The world’s largest debate
I was thinking about this analogy when I was debating whether to hate Mother’s Day this year or not (so don’t say I’m not productive).
You know, you get coffee and go to Target and see a mom with her child and think “man, I’m going to be so grumpy and hateful in 14 hours when a day just for moms begins because I’m not one and you are”.
I even received emails and Instagram posts from companies saying “let us know if you don’t want to receive Mother’s Day messages this year” and as much as initially I thought FUCK YEAH, CHAMPION IDEA, it changed quick.
I’m not sure if people call it “becoming an adult” or what, but my entire belief system around Mother’s Day did a 180.
I have no idea what that mom yelling at her child in Target went through to get to that point.
I don’t know if she got pregnant on her first try, if it took years, or if she adopted her child.
I’m not sure if she has just the one kid, or if she has 18 more at home.
Quite honestly, I’m not even positive it was her own kid, I’m not super perceptive.
I do know that me hating Mother’s Day isn’t going to make me pregnant (or maybe it will, I’m sure there’s a podcast about it).

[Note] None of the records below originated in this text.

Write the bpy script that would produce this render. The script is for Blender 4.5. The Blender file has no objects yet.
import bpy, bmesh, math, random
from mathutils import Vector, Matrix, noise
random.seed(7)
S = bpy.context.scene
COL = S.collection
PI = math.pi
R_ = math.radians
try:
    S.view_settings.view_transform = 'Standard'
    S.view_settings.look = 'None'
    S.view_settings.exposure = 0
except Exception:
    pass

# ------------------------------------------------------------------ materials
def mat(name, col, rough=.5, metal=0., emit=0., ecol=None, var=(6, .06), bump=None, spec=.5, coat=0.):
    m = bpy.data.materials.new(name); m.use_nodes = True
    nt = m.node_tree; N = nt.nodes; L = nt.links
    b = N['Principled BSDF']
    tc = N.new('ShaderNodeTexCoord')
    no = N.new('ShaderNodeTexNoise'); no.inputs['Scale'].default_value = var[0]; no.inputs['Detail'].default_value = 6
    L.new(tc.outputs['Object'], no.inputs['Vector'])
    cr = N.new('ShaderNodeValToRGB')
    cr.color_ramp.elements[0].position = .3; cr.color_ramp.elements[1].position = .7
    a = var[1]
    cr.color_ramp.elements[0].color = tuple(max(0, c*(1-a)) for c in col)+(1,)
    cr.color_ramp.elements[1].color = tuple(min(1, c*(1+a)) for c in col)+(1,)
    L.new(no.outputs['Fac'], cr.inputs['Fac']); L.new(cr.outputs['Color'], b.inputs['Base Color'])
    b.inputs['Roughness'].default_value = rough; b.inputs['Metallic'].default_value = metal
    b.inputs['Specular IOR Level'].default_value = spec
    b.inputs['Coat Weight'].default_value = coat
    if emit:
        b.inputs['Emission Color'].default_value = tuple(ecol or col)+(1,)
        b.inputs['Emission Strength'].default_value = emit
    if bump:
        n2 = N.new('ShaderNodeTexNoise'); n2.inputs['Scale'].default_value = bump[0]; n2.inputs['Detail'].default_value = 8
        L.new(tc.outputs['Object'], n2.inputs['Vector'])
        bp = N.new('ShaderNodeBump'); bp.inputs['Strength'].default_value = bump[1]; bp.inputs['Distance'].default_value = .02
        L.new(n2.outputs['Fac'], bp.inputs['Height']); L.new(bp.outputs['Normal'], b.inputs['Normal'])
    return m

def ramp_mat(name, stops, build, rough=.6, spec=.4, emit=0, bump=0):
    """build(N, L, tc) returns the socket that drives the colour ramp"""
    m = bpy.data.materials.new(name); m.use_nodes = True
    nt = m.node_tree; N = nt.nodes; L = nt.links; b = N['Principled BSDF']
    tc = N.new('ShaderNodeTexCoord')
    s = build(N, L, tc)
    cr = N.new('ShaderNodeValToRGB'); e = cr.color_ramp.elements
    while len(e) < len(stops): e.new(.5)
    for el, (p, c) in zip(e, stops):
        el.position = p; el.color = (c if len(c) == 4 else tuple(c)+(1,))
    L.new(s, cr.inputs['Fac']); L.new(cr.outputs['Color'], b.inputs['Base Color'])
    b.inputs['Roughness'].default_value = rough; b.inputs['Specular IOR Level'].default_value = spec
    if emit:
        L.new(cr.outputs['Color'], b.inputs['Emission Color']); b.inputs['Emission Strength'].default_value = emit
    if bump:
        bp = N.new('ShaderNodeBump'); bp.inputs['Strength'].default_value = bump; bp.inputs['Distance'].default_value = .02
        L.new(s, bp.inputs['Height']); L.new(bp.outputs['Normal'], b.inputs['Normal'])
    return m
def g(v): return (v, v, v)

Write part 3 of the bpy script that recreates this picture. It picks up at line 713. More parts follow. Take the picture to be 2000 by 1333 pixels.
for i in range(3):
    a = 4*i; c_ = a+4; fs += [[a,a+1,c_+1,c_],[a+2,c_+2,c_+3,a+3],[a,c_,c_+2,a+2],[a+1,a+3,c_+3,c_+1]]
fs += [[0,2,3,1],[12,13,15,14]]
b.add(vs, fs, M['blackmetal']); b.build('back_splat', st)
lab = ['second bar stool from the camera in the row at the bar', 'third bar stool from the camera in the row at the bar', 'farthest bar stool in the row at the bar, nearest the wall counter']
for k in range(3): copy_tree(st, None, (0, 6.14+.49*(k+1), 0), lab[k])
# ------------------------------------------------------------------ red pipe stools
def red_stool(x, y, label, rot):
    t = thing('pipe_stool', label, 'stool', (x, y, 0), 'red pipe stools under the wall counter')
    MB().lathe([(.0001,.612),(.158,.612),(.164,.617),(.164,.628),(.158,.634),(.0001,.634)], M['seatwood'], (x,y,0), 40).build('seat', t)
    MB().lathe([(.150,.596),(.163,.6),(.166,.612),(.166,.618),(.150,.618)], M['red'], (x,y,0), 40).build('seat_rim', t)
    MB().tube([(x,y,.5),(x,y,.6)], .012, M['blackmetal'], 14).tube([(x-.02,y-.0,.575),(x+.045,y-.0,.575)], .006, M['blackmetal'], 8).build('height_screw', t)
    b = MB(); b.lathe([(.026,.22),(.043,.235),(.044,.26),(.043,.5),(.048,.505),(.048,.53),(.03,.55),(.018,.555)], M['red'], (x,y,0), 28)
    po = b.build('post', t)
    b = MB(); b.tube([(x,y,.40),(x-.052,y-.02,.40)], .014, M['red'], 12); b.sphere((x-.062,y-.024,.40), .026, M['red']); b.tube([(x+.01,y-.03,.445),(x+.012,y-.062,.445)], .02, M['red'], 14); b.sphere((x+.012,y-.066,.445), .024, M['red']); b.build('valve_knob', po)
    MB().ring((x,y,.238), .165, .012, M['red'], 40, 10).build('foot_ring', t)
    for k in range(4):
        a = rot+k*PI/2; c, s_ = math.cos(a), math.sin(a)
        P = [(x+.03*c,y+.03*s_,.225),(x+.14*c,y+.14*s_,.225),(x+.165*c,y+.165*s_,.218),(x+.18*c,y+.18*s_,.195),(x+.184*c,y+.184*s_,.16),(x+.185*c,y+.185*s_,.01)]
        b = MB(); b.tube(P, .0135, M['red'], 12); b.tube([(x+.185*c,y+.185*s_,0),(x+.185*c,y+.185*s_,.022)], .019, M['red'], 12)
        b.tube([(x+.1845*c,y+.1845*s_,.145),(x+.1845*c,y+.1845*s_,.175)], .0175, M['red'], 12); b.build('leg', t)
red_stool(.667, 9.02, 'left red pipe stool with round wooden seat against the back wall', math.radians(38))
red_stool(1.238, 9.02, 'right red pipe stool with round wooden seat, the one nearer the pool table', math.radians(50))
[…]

I remember being pregnant and thinking “I’m sorry that someone isn’t pregnant but that doesn’t mean I’m going to apologize for BEING pregnant”.
A sentiment that immediately left my body when my child did.
A sentiment that came back around this year like a friggen boomerang, smacking me in the face with some good old rational thinking (which was new).
Maybe I was just an asshole
Just because I was struggling, hating on someone for having a successful pregnancy didn’t make my pain go away.
It actually low-key kind of made me an asshole.
….
I’m not sure how to transition this post because now I just feel like an asshole all over again….
My point it, there are millions of stars, circling millions of moons, that’s circling millions of planets in millions of galaxies, that all revolve around one point in the universe, and that point is not you” (or rather, me).
Yes, that is a quote from Reba.
The bottom line, is that babies deserve to be born into a good family, and how does it make any sense to hate on someone that wants a baby as much as I did, and is going to give theirs this incredible life?
In what way does my infertility make it ok to hate on a day those mother’s MORE than deserve?
Thinking of you
If you ARE struggling today, I’m sorry.
And it’s not to say that you SHOULDN’T struggle today.
It’s saying that I need to not be an asshole.
I think this post just went rogue and isn’t even about infertility anymore, oops.
If Mother’s Day is difficult for you this year because you have gone through a pregnancy loss, buy yourself a coffee and know that you are just as much a mother as the others.
If Mother’s Day is difficult for you because you are struggling to get pregnant, buy yourself a coffee and know that I see you and you’re doing amazing and every single feeling you have is valid.
If Mother’s Day doesn’t even apply to you, buy yourself a coffee anyway because I have yet to find a difficult situation that coffee doesn’t fix.